Looked all over the net for OEM housing studs which seem to be non-existant. Might have been Dr Diff (don't remember) who said use Ford 9 in studs which are a bit longer than the originals. Bought and installed them and they work just fine.
 
Your original housing most likely is bent. It is also possible that your replacement housing is bent. The wearing out of oil seal is a indication. A good shop that rebuilds rear ends should be able to check and straighten your housing. I made tools to do my own. Almost all rear ends are bent to some degree. The 8 1/4 rear end I did last was out 1/4" on the drivers side and 1/2" on the pass side.
 
Your housing could be bent into a U and it still wouldn't cause wheel wobble.
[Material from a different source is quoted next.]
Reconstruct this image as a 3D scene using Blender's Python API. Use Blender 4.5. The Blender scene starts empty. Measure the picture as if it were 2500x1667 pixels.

New or not, that axle shaft is out
The axle shafts have been replaced twice. Not sure if it was wobbling before because I didn't notice until someone driving behind me pointed it out.
 
.........(The shaft isn't actually bent, they're brand new).............
Unless you've indicated it in centers or at least on "V" blocks, because it's "new", don't always mean good.
What axle bearings do you have? Did you set axle end play correctly?
 
My 8.75 housing had no axle or housing studs. Axle stud replacement was easy as they used modified grade 8 bolts/nuts which came with my rear disc conversion.

Looked all over the net for OEM housing studs which seem to be non-existant. Might have been Dr Diff (don't remember) who said use Ford 9 in studs which are a bit longer than the originals. Bought and installed them and they work just fine.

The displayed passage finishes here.